Alfred Gislason, THW-Trainer: "Das war ein sehr gutes Derby. Das werde ich mit Sicherheit vermissen. Da war viel Kampf, viele Emotionen, gute Abwehrreihen. Aber ich ärgere mich natürlich über die vielen ausgelassenen Chancen. Ich bin sehr stolz - wir wollten unbedingt gewinnen, um in der Meisterschaft weiter Spaß zu haben. Jetzt gibt es noch einen kleinen Funken Hoffnung."

Maik Machulla, SG-Trainer: "Ich bin hin- und hergerissen. Wir haben vieles richtig gemacht, und ich bin stolz, dass wir noch immer in der Situation sind, aus eigener Hand Meister zu werden.

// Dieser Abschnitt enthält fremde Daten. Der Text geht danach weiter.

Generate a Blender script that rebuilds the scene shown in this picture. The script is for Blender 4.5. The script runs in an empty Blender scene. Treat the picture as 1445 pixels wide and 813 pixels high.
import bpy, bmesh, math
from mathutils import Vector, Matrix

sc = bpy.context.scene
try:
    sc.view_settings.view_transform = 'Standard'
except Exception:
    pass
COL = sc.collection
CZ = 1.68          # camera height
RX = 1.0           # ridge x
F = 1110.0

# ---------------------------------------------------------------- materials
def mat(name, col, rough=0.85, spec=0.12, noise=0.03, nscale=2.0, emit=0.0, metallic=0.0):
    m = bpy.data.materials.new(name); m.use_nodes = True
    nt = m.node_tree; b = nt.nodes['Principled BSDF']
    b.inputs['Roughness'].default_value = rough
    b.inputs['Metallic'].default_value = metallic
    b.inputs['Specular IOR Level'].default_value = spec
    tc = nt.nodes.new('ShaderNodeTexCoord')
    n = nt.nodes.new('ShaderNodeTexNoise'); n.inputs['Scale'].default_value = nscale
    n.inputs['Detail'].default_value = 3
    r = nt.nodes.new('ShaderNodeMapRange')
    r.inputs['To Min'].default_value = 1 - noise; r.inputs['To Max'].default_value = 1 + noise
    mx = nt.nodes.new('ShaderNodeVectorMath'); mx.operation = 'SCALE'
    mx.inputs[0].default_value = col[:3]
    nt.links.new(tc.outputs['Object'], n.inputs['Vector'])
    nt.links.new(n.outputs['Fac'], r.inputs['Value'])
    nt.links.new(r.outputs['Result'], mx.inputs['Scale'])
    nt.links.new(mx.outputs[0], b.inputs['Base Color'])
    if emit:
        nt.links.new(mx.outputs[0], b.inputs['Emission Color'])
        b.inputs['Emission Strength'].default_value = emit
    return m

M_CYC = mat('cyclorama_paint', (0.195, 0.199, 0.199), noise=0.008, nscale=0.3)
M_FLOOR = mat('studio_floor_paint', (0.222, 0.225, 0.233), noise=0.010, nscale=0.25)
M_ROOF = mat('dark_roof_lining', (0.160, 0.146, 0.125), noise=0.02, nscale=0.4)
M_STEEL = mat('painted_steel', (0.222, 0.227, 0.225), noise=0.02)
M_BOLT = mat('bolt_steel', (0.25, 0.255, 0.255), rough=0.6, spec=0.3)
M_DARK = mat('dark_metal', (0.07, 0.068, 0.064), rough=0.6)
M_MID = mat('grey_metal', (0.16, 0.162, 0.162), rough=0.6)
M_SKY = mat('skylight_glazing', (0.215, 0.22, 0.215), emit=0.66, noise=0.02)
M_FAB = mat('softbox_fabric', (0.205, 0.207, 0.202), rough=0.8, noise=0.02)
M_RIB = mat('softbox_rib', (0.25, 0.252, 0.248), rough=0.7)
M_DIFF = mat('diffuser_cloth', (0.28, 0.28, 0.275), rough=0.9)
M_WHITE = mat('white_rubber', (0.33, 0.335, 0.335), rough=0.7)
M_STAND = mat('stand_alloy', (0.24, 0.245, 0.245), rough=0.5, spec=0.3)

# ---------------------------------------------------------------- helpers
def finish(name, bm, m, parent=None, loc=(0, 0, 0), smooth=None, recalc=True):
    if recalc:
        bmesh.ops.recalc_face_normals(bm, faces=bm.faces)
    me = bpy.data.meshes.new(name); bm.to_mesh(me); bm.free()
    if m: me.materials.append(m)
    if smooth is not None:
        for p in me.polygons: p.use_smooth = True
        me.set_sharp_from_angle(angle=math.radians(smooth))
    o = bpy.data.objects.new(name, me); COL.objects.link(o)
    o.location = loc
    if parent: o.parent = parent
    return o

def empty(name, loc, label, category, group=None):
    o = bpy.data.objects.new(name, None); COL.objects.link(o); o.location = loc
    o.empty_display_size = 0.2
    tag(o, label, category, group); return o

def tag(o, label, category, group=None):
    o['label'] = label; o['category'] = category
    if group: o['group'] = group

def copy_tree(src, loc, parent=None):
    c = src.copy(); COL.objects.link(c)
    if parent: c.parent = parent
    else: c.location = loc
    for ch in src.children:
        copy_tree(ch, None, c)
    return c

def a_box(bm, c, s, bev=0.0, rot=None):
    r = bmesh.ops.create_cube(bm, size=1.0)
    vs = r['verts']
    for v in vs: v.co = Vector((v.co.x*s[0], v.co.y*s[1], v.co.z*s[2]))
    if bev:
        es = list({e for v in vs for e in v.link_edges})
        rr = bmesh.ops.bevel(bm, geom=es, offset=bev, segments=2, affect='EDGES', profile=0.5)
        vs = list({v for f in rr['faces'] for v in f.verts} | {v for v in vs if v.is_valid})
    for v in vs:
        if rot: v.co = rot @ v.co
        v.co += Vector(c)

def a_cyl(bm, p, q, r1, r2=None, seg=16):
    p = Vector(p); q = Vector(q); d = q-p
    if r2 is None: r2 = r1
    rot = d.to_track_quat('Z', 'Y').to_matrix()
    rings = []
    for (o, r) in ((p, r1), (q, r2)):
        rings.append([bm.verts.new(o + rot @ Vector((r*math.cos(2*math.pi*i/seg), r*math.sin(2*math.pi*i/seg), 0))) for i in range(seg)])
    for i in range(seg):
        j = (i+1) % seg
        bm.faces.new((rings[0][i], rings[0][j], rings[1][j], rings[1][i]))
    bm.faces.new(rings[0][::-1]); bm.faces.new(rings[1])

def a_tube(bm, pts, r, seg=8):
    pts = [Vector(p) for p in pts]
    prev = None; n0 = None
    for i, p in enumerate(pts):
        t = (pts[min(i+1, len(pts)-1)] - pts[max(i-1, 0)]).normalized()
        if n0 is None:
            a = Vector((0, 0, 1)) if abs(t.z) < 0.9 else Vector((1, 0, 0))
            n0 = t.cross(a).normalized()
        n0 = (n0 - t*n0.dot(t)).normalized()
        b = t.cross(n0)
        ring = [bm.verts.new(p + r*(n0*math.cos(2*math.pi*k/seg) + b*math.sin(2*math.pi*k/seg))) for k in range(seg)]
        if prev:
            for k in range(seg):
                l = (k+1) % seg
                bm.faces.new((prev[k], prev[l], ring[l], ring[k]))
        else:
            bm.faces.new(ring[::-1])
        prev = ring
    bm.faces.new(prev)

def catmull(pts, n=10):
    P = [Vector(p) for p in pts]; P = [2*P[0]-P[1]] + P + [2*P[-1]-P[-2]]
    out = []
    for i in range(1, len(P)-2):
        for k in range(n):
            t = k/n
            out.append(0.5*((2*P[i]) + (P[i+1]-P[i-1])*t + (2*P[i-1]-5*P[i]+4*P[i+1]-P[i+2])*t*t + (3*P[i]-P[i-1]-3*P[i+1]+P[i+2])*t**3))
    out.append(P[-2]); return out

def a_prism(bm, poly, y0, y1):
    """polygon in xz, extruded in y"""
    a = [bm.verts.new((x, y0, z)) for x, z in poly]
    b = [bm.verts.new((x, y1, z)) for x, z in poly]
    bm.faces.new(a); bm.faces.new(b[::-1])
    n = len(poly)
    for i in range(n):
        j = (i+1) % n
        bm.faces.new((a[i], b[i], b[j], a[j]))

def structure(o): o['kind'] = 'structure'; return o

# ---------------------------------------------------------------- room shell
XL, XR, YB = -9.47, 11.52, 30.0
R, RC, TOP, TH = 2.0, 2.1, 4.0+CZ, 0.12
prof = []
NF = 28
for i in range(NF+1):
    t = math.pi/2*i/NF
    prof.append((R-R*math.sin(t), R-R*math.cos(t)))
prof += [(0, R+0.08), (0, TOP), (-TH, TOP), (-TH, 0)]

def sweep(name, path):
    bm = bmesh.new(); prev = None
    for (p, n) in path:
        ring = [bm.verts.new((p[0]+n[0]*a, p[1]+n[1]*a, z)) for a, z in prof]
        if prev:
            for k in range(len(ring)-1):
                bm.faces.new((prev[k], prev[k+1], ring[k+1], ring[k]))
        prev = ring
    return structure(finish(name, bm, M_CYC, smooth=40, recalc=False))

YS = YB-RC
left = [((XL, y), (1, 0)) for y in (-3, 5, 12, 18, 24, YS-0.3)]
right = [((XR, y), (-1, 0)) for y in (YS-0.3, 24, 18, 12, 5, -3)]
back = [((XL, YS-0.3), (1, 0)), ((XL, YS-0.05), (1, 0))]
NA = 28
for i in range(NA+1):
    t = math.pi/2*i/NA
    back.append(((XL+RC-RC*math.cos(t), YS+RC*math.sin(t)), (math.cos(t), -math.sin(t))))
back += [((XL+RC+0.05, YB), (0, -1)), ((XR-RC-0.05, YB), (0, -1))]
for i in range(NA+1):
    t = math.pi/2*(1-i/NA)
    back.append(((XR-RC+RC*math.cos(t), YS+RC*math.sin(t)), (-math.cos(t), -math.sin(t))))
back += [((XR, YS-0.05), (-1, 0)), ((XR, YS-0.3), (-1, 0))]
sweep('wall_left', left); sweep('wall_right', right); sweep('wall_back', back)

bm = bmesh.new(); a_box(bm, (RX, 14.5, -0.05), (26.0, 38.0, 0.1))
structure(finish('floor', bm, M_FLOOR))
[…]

Aber ich ärgere mich wahnsinnig über die vielen vergebenen freien Chancen. Erfahrene Spieler müssen den Ball auch einfach mal am Torwart vorbei kriegen. So war es nicht genug, um hier zu gewinnen."

Patrick Wiencek, THW-Kreisläufer: "Es war kein schönes, hochklassiges Spiel - höchstens in der Abwehr. Man hat gemerkt, dass es um eine Menge ging. Hätten wir verloren, wäre die Meisterschaft dahin gewesen. Die Paraden von Niklas ( Landin, d. Red. ) am Ende waren entscheidend. Jetzt hoffen wir, dass Flensburg noch einmal patzt. Auch wenn das unwahrscheinlich scheint."

Holger Glandorf, SG-Linkshänder: "Jetzt haben wir vier Endspiele - das wissen wir. Unsere Abwehr ohne Tobias Karlsson hat gezeigt, was alles möglich ist. Aber 20:18 ist ja ein Feldhandball-Ergebnis - wir haben heute einfach nicht genügend Tore geworfen. Wir werden jetzt aber bestimmt nicht mit hängenden Köpfen Kiel verlassen. Für mich ist die Ausgangslage unverändert."

Dierk Schmäschke, SG-Geschäftsführer: "Die Mannschaft, die weniger Chancen ausgelassen hat, hat gewonnen. Jetzt müssen wir eben noch die große Runde bis zum Saisonende drehen. Die Mannschaft ist selbstbewusst genug, diesen Weg zu gehen. Wir sind stolz, mit dieser frischen Mannschaft so weit gekommen zu sein. Darauf können wir stolz sein. Es war ein tolles Derby mit zwei tollen Torhütern."